Víctor Gómez Pin
Extraña dialéctica entre la heroicidad y la vileza a las que, en ocasiones, separaría tan sólo el espesor de un papel de fumar… La visión de la tauromaquia como esencial vileza subyace en las reiteradas tentativas de abolirla legalmente, con trampolín en ese espejo de narcisista reconocimiento que es para nosotros la idea de Europa. Es duro sentir que la causa a la que un hombre subordina sus inclinaciones y por la que literalmente se expone, la causa en la que vislumbra su cabal realización como hombre, le convierte, a los ojos mismos de los que comparten sus veinte años, en un ser exótico, en agónico representante de un universo periclitado.
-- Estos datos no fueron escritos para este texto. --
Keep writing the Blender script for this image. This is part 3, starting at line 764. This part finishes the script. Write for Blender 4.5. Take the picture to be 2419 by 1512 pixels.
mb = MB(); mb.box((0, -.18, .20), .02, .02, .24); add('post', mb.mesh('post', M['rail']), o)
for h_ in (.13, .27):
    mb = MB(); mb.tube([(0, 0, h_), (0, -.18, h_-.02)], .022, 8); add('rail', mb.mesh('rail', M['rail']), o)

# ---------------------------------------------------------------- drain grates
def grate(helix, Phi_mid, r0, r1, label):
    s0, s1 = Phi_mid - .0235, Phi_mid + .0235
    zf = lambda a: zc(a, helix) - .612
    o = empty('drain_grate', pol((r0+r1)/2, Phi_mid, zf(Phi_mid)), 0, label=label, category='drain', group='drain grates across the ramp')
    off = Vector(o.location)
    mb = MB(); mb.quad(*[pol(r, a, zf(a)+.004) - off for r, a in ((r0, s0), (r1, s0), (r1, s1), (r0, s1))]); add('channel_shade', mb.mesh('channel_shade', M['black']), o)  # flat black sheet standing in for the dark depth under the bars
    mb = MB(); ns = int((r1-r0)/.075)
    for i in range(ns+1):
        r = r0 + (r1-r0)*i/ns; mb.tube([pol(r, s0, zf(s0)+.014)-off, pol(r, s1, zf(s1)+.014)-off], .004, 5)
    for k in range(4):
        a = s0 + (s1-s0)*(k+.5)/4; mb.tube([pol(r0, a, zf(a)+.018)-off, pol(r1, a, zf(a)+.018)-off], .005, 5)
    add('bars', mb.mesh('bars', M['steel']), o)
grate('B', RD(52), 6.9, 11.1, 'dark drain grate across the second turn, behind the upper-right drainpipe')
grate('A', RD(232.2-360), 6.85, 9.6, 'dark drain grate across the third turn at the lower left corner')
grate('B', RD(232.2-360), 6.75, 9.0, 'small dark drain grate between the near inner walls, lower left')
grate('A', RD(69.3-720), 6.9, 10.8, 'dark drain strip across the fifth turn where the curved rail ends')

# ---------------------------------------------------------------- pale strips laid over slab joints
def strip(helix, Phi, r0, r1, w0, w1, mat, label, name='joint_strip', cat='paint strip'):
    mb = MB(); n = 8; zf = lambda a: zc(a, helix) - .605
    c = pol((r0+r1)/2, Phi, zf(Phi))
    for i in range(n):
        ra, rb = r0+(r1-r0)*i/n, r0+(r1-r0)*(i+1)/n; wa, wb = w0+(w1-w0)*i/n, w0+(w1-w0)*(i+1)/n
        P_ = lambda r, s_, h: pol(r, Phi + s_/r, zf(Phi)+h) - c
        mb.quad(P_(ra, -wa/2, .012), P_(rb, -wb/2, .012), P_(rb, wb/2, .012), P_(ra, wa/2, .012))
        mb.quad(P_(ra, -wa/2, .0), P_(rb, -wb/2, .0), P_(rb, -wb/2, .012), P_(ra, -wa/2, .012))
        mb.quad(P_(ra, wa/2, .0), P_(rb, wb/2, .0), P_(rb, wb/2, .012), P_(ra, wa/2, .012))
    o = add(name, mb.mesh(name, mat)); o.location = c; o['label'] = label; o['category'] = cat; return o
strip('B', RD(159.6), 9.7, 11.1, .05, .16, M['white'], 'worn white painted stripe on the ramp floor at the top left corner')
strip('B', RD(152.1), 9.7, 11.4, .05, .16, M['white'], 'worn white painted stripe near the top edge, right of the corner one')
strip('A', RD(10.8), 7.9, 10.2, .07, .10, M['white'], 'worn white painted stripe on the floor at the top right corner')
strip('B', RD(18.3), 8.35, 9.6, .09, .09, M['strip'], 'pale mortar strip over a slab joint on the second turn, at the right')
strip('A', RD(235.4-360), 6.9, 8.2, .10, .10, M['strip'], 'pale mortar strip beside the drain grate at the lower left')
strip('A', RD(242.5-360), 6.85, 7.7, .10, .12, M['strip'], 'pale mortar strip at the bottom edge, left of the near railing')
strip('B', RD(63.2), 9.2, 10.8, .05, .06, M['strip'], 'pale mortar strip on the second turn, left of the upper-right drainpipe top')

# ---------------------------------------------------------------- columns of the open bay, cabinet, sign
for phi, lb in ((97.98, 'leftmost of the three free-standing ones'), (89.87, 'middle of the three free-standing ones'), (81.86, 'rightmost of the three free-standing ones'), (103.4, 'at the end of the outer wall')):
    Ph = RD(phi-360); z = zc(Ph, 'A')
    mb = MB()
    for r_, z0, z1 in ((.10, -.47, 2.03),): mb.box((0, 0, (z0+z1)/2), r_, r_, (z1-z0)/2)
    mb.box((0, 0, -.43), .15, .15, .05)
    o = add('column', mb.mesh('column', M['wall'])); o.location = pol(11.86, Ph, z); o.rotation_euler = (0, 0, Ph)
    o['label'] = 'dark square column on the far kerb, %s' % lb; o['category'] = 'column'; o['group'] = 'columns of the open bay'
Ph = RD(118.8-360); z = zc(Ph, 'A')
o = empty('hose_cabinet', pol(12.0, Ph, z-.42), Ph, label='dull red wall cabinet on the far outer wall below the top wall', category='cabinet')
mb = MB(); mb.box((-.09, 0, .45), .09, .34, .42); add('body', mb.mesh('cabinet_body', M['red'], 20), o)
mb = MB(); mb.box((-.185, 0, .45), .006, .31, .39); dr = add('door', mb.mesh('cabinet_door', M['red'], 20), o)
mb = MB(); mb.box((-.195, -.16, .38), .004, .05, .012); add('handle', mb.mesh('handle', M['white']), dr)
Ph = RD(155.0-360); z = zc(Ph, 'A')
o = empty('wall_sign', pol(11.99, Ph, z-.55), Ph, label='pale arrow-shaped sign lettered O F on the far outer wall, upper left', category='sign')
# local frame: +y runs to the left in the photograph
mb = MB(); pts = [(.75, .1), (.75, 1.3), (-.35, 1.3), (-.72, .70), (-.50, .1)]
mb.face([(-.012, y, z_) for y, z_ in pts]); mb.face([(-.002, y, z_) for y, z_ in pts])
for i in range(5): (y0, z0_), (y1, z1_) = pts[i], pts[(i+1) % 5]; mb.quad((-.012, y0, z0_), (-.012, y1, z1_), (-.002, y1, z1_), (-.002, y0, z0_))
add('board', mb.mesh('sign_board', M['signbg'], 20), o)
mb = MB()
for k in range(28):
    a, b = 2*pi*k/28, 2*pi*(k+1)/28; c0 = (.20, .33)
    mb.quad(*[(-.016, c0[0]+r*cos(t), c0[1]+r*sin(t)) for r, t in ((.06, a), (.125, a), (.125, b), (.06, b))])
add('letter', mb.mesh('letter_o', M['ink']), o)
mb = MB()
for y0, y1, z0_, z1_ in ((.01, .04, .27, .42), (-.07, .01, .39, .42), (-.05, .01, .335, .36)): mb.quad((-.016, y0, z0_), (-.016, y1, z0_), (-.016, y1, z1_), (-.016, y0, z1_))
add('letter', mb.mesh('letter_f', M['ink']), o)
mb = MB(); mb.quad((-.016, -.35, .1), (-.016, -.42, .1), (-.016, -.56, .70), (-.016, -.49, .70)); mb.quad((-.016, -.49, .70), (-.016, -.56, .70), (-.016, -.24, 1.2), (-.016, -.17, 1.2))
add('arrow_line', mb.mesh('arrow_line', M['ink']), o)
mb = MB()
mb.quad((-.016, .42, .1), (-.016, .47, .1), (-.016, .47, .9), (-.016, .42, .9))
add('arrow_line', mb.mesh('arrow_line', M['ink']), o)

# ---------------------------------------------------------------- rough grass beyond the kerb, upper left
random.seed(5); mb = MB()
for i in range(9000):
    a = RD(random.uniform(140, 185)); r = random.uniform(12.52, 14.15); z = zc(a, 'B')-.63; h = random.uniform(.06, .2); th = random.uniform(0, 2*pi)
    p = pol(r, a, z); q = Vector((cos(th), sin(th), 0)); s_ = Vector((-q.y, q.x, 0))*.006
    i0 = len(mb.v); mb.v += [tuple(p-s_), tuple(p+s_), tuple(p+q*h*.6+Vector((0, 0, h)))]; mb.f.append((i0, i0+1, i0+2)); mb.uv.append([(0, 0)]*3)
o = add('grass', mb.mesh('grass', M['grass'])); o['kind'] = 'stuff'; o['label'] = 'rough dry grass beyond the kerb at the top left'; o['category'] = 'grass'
Pero estos seres desarraigados con respecto a los valores de su tiempo tienen quizás la suerte de sentir que lo verdaderamente atroz no reside en ser infravalorado por el juicio del otro, sino en serlo por el propio. Saben que el repudio del que son víctimas sólo es letal cuando logra hacer mella en la interna convicción. De ahí que, desterrada ya la fiesta de los toros a los arcenes de la moral bienpensante y amenazada de positiva abolición jurídica, unos hombres, en algún caso rayando la adolescencia, inmunes al clamor de los lapidarios, apuntan en primer lugar a vencer la peste interna (el casticismo y el simulacro que tantas veces degradaba su tarea), tras lo cual nos ayudan a asumir que la fuga ante lo inevitable es más terrible que lo inevitable mismo. Esos hombres nos brindan simplemente un espejo verídico de entereza, esa andreia, literalmente hombría, de los griegos que se atribuía tanto a hombres como a mujeres."En primer lugar -escribe Aristóteles- debe atribuirse la andreia al que no es presa de miedo ante la hipótesis de una muerte digna."